** WORK TO BE COMPLETED **
Pictures aside, quote the whole listing exactly.

※ ※ ※

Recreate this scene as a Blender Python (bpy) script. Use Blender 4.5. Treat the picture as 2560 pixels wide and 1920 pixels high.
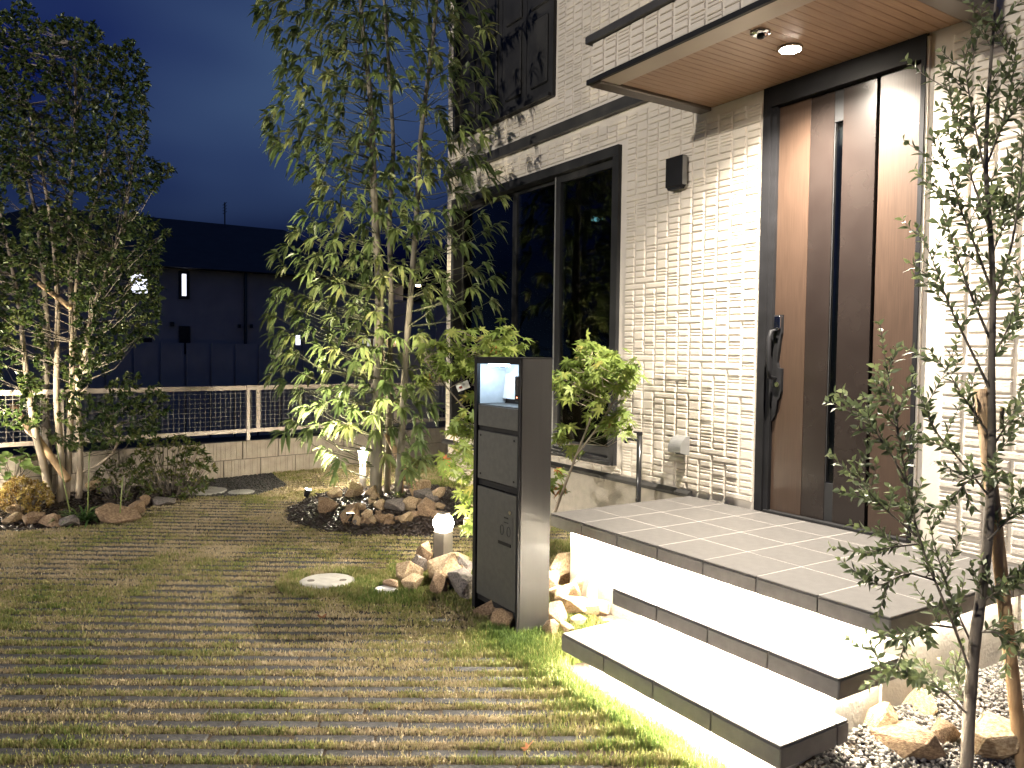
import bpy, bmesh, math, random
import numpy as np
from mathutils import Vector, Matrix, noise as mnoise

for _o in list(bpy.data.objects):
    bpy.data.objects.remove(_o)
SC = bpy.context.scene
COL = SC.collection
RND = random.Random(7)
NR = np.random.default_rng(11)

# ------------------------------------------------------------------ camera
CAM_POS = np.array([3.70673, -3.82742, 1.43776])
YAW, PITCH, ROLL, FPX = 0.999439, -0.0387197, 0.0122506, 1937.52
_cy, _sy, _cp, _sp = math.cos(YAW), math.sin(YAW), math.cos(PITCH), math.sin(PITCH)
FWD = np.array([-_sy * _cp, _cy * _cp, _sp])
_r = np.array([_cy, _sy, 0.0])
_u = np.cross(_r, FWD)
RIGHT = _r * math.cos(ROLL) + _u * math.sin(ROLL)
UP = -_r * math.sin(ROLL) + _u * math.cos(ROLL)
cam_data = bpy.data.cameras.new('camera')
cam_data.sensor_width = 36.0
cam_data.sensor_fit = 'HORIZONTAL'
cam_data.lens = 36.0 * FPX / 2560.0
cam_data.clip_start = 0.02
cam_data.clip_end = 1500.0
cam = bpy.data.objects.new('camera', cam_data)
COL.objects.link(cam)
cam.matrix_world = Matrix(((RIGHT[0], UP[0], -FWD[0], CAM_POS[0]),
                           (RIGHT[1], UP[1], -FWD[1], CAM_POS[1]),
                           (RIGHT[2], UP[2], -FWD[2], CAM_POS[2]), (0, 0, 0, 1)))
SC.camera = cam

# ------------------------------------------------------------------ sky
W = bpy.data.worlds.new('World')
SC.world = W
W.use_nodes = True
nt = W.node_tree
nt.nodes.clear()
w_out = nt.nodes.new('ShaderNodeOutputWorld')
w_bg = nt.nodes.new('ShaderNodeBackground')
w_sky = nt.nodes.new('ShaderNodeTexSky')
w_sky.sky_type = 'NISHITA'
w_sky.sun_disc = False
w_sky.sun_elevation = math.radians(-2.5)
w_sky.sun_rotation = math.radians(150)
w_sky.ozone_density = 4.0
w_tint = nt.nodes.new('ShaderNodeMix'); w_tint.data_type = 'RGBA'; w_tint.blend_type = 'MULTIPLY'
w_tint.inputs[0].default_value = 1.0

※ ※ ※

** ANSWER TO THE EXERCISE **
Recreate this scene as a Blender Python (bpy) script. Use Blender 4.5. Treat the picture as 2560 pixels wide and 1920 pixels high.
import bpy, bmesh, math, random
import numpy as np
from mathutils import Vector, Matrix, noise as mnoise

for _o in list(bpy.data.objects):
    bpy.data.objects.remove(_o)
SC = bpy.context.scene
COL = SC.collection
RND = random.Random(7)
NR = np.random.default_rng(11)

# ------------------------------------------------------------------ camera
CAM_POS = np.array([3.70673, -3.82742, 1.43776])
YAW, PITCH, ROLL, FPX = 0.999439, -0.0387197, 0.0122506, 1937.52
_cy, _sy, _cp, _sp = math.cos(YAW), math.sin(YAW), math.cos(PITCH), math.sin(PITCH)
FWD = np.array([-_sy * _cp, _cy * _cp, _sp])
_r = np.array([_cy, _sy, 0.0])
_u = np.cross(_r, FWD)
RIGHT = _r * math.cos(ROLL) + _u * math.sin(ROLL)
UP = -_r * math.sin(ROLL) + _u * math.cos(ROLL)
cam_data = bpy.data.cameras.new('camera')
cam_data.sensor_width = 36.0
cam_data.sensor_fit = 'HORIZONTAL'
cam_data.lens = 36.0 * FPX / 2560.0
cam_data.clip_start = 0.02
cam_data.clip_end = 1500.0
cam = bpy.data.objects.new('camera', cam_data)
COL.objects.link(cam)
cam.matrix_world = Matrix(((RIGHT[0], UP[0], -FWD[0], CAM_POS[0]),
                           (RIGHT[1], UP[1], -FWD[1], CAM_POS[1]),
                           (RIGHT[2], UP[2], -FWD[2], CAM_POS[2]), (0, 0, 0, 1)))
SC.camera = cam

# ------------------------------------------------------------------ sky
W = bpy.data.worlds.new('World')
SC.world = W
W.use_nodes = True
nt = W.node_tree
nt.nodes.clear()
w_out = nt.nodes.new('ShaderNodeOutputWorld')
w_bg = nt.nodes.new('ShaderNodeBackground')
w_sky = nt.nodes.new('ShaderNodeTexSky')
w_sky.sky_type = 'NISHITA'
w_sky.sun_disc = False
w_sky.sun_elevation = math.radians(-2.5)
w_sky.sun_rotation = math.radians(150)
w_sky.ozone_density = 4.0
w_tint = nt.nodes.new('ShaderNodeMix'); w_tint.data_type = 'RGBA'; w_tint.blend_type = 'MULTIPLY'
w_tint.inputs[0].default_value = 1.0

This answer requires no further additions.